I hope to have it ready soon so you will see the code by yourself :) (boy I hate having so many exams still left... :( ).
 
Nick said:
Simon F said:
Why on earth would you do them multiple times? (with the possible exception of rasterization setup (but that can be a space/time tradeoff).
You have to render one tile at a time. So for every tile you have to transform, light, clip and rasterize. For polygons that span multiple tiles this will be done multiple times.
But that would be just plain stupid.
 
Simon F said:
But that would be just plain stupid.
Then show me the plain simple approach. :p Seriously, it's not all that trivial.

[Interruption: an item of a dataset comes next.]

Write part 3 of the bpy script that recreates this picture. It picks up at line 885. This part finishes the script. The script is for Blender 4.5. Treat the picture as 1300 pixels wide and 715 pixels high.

There has to be a balance between memory usage, bandwidth, processing power and state management complexity.
 
Nick said:
Simon F said:
But that would be just plain stupid.
Then show me the plain simple approach. :p Seriously, it's not all that trivial. There has to be a balance between memory usage, bandwidth, processing power and state management complexity.

My quick non-specialist solution:
Process Vertices up to fragment shader, doing triangle/tile sorting just before it.
Information required is just the info required for fragment shaders, so might/likely to be small. (at least not big.)
Then process tile by tile, saving fragment shader processing.

I just did remember that paper, which might be of interest.

[edit]
The OpenGL pipeline Diagram.
Given that, PowerVR would compute everything up to rasterization, which "stage" would be modified to sort triangles/tiles, then tiles would be processed one by one, triangles sorted by fragment shader and Textures.
(something like that)
[/edit]
 
What's the big deal? You transform everything, do some setup if you want, and store the results ... and a pointer to it in the affected tile bins.

Once we get pixel sized tris and want to do higher order occlusion culling during rasterization you can get more tricky ... but as long as the tris are big and the overdraw is limited storage and bandwith with this scheme isnt a problem.